When stealing isn’t stealing - The most disturbing part of the Aaron Swartz story

Probably the most disturbing thing to me about the Aaron Swartz tragedy is this statement in 2011 from US Attorney Carmen Ortiz:

“Stealing is stealing whether you use a computer command or a crowbar, and whether you take documents, data or dollars.”

That is teaching our children that the law is always correct and that discretion should not be used when enforcing the law. It’s teaching our children not to question what they are being told by those in power. Had the American fore-fathers believed that “treason is treason” then the United States would have never had its Revolution and founding.

There is no physical law that governs the Universe that outlines stealing, killing, lying, etc. These are human fabrications to govern us as a society, tribe, and culture. We equally have the capacity to dictate when stealing isn’t stealing, or when an act of treason is the right thing to do as the American fore-founders discovered. That is how we advance as a  civilization.

There is a tremendous difference between stealing for personal gain, and “stealing” [1] to release academic papers paid for with tax-payer money. A true leader would recognize that. It’s been reported that Carmen Ortiz had political ambitions to one day run as Governor of Massachusetts. Is that the kind of leader a state would want? A false leader who doesn’t recognize when an act has morally justified grounds? A real leader would act to make changes, not throw the book at someone.

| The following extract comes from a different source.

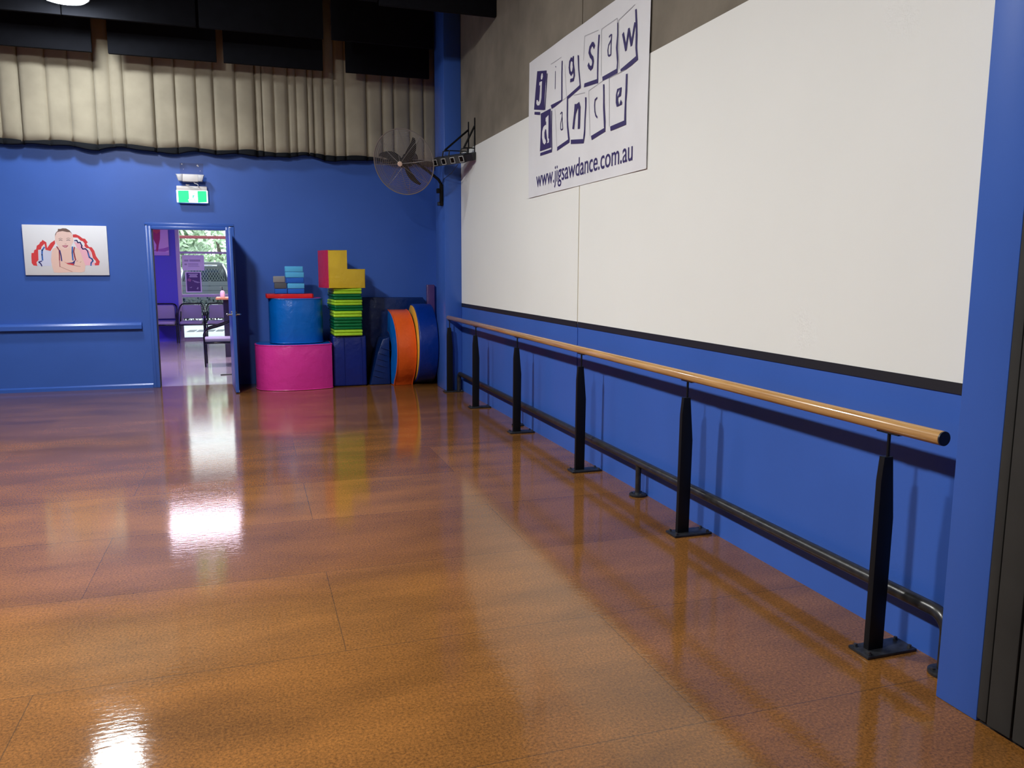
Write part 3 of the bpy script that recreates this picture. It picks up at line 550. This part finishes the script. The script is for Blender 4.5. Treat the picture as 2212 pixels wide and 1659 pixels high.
# ------------------------------------------------------------------ stage light bar on wall brackets
A = Vector((2.112, 9.395, 2.747)); Bv = Vector((2.462, 8.86, 2.76)); dr = (Bv-A).normalized(); fx = Vector((dr.y, -dr.x, 0)).normalized()  # lens side faces the room
if fx.x > 0: fx = -fx
upv = dr.cross(fx) if dr.cross(fx).z > 0 else -dr.cross(fx)
fxd = (fx*.93-upv*.37).normalized(); upd = dr.cross(fxd); upd = upd if upd.z > 0 else -upd
BL = (Bv-A).length
def lb(a, f, u): return A+dr*a+fxd*f+upd*u
def obox(m, a0, a1, f0, f1, u0, u1, mt):
    P = [lb(a, f, u) for a in (a0, a1) for f in (f0, f1) for u in (u0, u1)]
    v = [m.bm.verts.new(p) for p in P]
    fs = [m.bm.faces.new([v[i] for i in q]) for q in ((0, 1, 3, 2), (4, 6, 7, 5), (0, 4, 5, 1), (2, 3, 7, 6), (0, 2, 6, 4), (1, 5, 7, 3))]
    m._tag(fs, mt); bmesh.ops.recalc_face_normals(m.bm, faces=fs)
lt = thing('light_bar', 'dark stage light bar with four square lenses beside the fan', 'stage light', tuple(A+dr*BL/2))
m = MB(); obox(m, .02, BL*.80, -.055, .045, -.045, .045, M['fixture']); obox(m, 0, .02, -.05, .035, -.038, .038, M['strip']); m.build('body', lt)
m = MB(); obox(m, BL*.80, BL-.01, -.055, .030, -.038, .038, M['strip']); m.build('power_box', lt)
for k in range(4):
    a = .06+k*.138
    m = MB(); obox(m, a-.032, a+.032, .045, .049, -.034, .034, M['lensframe']); ln = m.build('lens_frame', lt, smooth=False)
    m = MB(); obox(m, a-.026, a+.026, .049, .0505, -.028, .028, M['lens']); m.build('lens', ln, smooth=False)
for a in (.20, .48):
    m = MB(); m.tube([lb(a-.05, 0, .04), A+dr*(a-.05)+Vector((0, 0, .105)), A+dr*(a+.05)+Vector((0, 0, .105)), lb(a+.05, 0, .04)], .008, M['strip'], 8); m.build('yoke', lt)
for y_, tipx, lab in ((9.20, 2.19, 'longer black triangular wall bracket, nearer the corner, carrying the light bar'), (8.93, 2.345, 'shorter black triangular wall bracket carrying the wall end of the light bar')):
    br_ = thing('wall_bracket', lab, 'bracket', (RX, y_, 2.87), 'wall brackets of the light bar')
    m = MB(); m.bb((RX-.010, y_-.012, 2.78), (RX-.001, y_+.012, 3.19), M['post']); m.build('upright', br_)
    m = MB(); m.bb((tipx, y_-.010, 2.854), (RX-.009, y_+.010, 2.864), M['post']); m.build('shelf_arm', br_)
    m = MB(); m.tube([(tipx+.01, y_, 2.862), (RX-.008, y_, 3.10)], .011, M['post'], 4); m.build('brace', br_)
m = MB(); cp = [Vector((2.315, 9.05, 2.69)), Vector((2.30, 9.30, 2.62)), Vector((2.262, 9.548, 2.575)), Vector((2.262, 9.60, 2.54)), Vector((2.255, 9.66, 2.535))]
m.tube(cp, .0035, M['strip'], 6); tag(m.build('power_lead', origin=tuple(cp[0])), 'thin black lead drooping from the light bar to the fan mount', 'cable')

# ------------------------------------------------------------------ high bay lamps
def bay(x, y, z, label, es, LAMPCOL=(1.0, .995, .96)):
    o = thing('high_bay_lamp', label, 'ceiling lamp', (x, y, z), 'high bay lamps')
    m = MB(); m.lathe([(.235, .0), (.245, .02), (.235, .05), (.15, .09), (.11, .16), (.06, .19), (0, .19)], (x, y, z), (0, 0, 1), M['lampbody'], 36); m.build('housing', o)
    m = MB(); m.lathe([(.228, .004), (.20, -.020), (.13, -.038), (.06, -.045), (0, -.046)], (x, y, z), (0, 0, 1), mat('lamp_lens', (.8, .8, .8), .4, emit=LAMPCOL, es=es), 32); m.build('lens', o)
    m = MB(); m.tube([(x, y, z+.18), (x, y, CEIL)], .008, M['lampbody'], 8); m.build('suspension_rod', o)
bay(-1.68, 9.56, 4.235, 'round glowing high bay lamp at the top left, in front of the curtain', LAMP_A, (.95, 1, 1.03))
bay(-1.68, 5.70, 4.27, 'added high bay lamp out of view, second from the curtain', LAMP_B)  # unseen lamp, added to cast the post shadows on the right wall
bay(-1.68, 1.70, 4.27, 'added high bay lamp out of view, third from the curtain, nearest the camera', LAMP_C)  # also added out of view, for the other set of post shadows
# ------------------------------------------------------------------ soft play pieces by the far wall
def dshape(x0, x1, yf, yb, asym=.38, n=28, ep=2.4, skew=0.):
    """D footprint: flat back at yb, bulging front reaching yf"""
    cx, hw = (x0+x1)/2, (x1-x0)/2; pts = []
    for i in range(n+1):
        a = PI+PI*i/n; c, s = math.cos(a), math.sin(a)
        x = cx+hw*math.copysign(abs(c)**(2/ep), c); y = yb-(yb-yf)*abs(s)**(2/ep)
        pts.append((x+skew*hw*abs(s), y))
    return pts
def piece(name, label, cat, foot, z0, z1, side, top, bev=.012, group=None, seam=True):
    c = [sum(p[i] for p in foot)/len(foot) for i in (0, 1)]
    o = thing(name, label, cat, (c[0], c[1], z0), group)
    m = MB(); m.prism(foot, 'z', z0, z1, side, bev, capm=top, seg=3); m.build('padded_cover', o)
    if seam:
        for zz in (z0+.008, z1-.008):
            m = MB(); m.tube([(p[0], p[1], zz) for p in foot], .006, side, 6, closed=True); m.build('piping', o)
    return o
pf = [(.962, 10.76), (.10, 10.76), (.045, 10.62), (.030, 10.48), (.045, 10.36), (.085, 10.275), (.15, 10.215), (.24, 10.168), (.35, 10.137), (.47, 10.122), (.59, 10.124), (.70, 10.140), (.81, 10.168), (.90, 10.200), (.955, 10.232), (.962, 10.25)]
piece('soft_play_block', 'big pink half-round soft play block standing on the floor', 'soft play block', pf, .0, .570, M['pink'], M['vblue'], .010)
bf = [(.87, 10.74), (.25, 10.74), (.215, 10.58), (.212, 10.48), (.225, 10.40), (.255, 10.33), (.31, 10.275), (.40, 10.235), (.52, 10.22), (.64, 10.23), (.74, 10.26), (.82, 10.315), (.86, 10.39), (.875, 10.48), (.876, 10.60)]
piece('soft_play_block', 'bright blue half-round soft play block on top of the pink one', 'soft play block', bf, .577, 1.138, M['vblue'], M['pink'], .012)
rf = [(.185, 10.34), (.20, 10.32), (.74, 10.32), (.758, 10.34), (.758, 10.66), (.74, 10.68), (.20, 10.68), (.185, 10.66)]
piece('foam_mat', 'thin red foam mat lying on the bright blue block', 'mat', rf, 1.140, 1.192, M['vred'], M['vred'], .008, seam=False)
# foam yoga blocks
def block(x0, x1, z0, z1, m_, label, a=0., dy=0.):
    m = MB(); c = ((x0+x1)/2, 10.43+dy, (z0+z1)/2)
    m.box(c, (x1-x0, .15, z1-z0-.002), m_, .007, rot=Rz(a), about=c, seg=3)
    tag(m.build('yoga_block', origin=(c[0], c[1], z0)), label, 'foam block', 'foam yoga blocks on the red mat')
block(.451, .651, 1.1925, 1.256, M['bkblue'], 'mid blue foam block on the red mat, bottom of the taller right stack')
block(.447, .652, 1.257, 1.324, M['bkcyan'], 'sky blue foam block, second from bottom of the taller stack', .02)
block(.438, .650, 1.325, 1.392, M['bkblue'], 'mid blue foam block, third up in the taller stack, beside the light grey one', -.02)
block(.430, .648, 1.393, 1.462, M['bkcyan'], 'sky blue foam block, second from top of the taller stack', .06)
block(.426, .641, 1.463, 1.534, M['bkcyan'], 'topmost sky blue foam block of the taller stack', .02)
block(.293, .440, 1.1925, 1.256, M['bkblue'], 'mid blue foam block at the bottom of the shorter left stack', 0, .01)
block(.293, .436, 1.257, 1.330, M['bkdark'], 'dark grey foam block in the middle of the shorter left stack', 0, .01)
block(.282, .425, 1.331, 1.412, M['bkgrey'], 'light grey foam block on top of the shorter left stack', -.05, .01)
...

MIT should be ashamed as well, whether they were actively pressing charges or passively standing by [reports are conflicted over this]. MIT as well is supposed to be leading us. In the past they were one of the first universities to offer free and open classroom lessons online. Here, they failed miserably to lead by example that academic research should be made open.

The Aaron Swartz story is bigger than just a 26 year-old doing some computer hijinks and getting bent-over by those in a position of power. It’s even bigger than the importance of Open Access to academic research. It’s surfacing some major issues that we have in society in both the U.S. and beyond about true leadership [note: I am a US citizen currently residing in London, UK]. Ortiz was put into a position to use her discretion. Instead, she let her ambitions dictate Aaron’s fate.

At the end of the day, if it is against the law to steal whether morally motivated or not, then you’ve broken the law. Laws can be changed though. New countries can be formed. And leaders in power can use their discretion to apply fair judgment, not to further their own ambitions. Where have all the true leaders gone?


1. Note that Aaron wasn’t even technically stealing in terms of the law, at most it was breach of contract [according to several reports].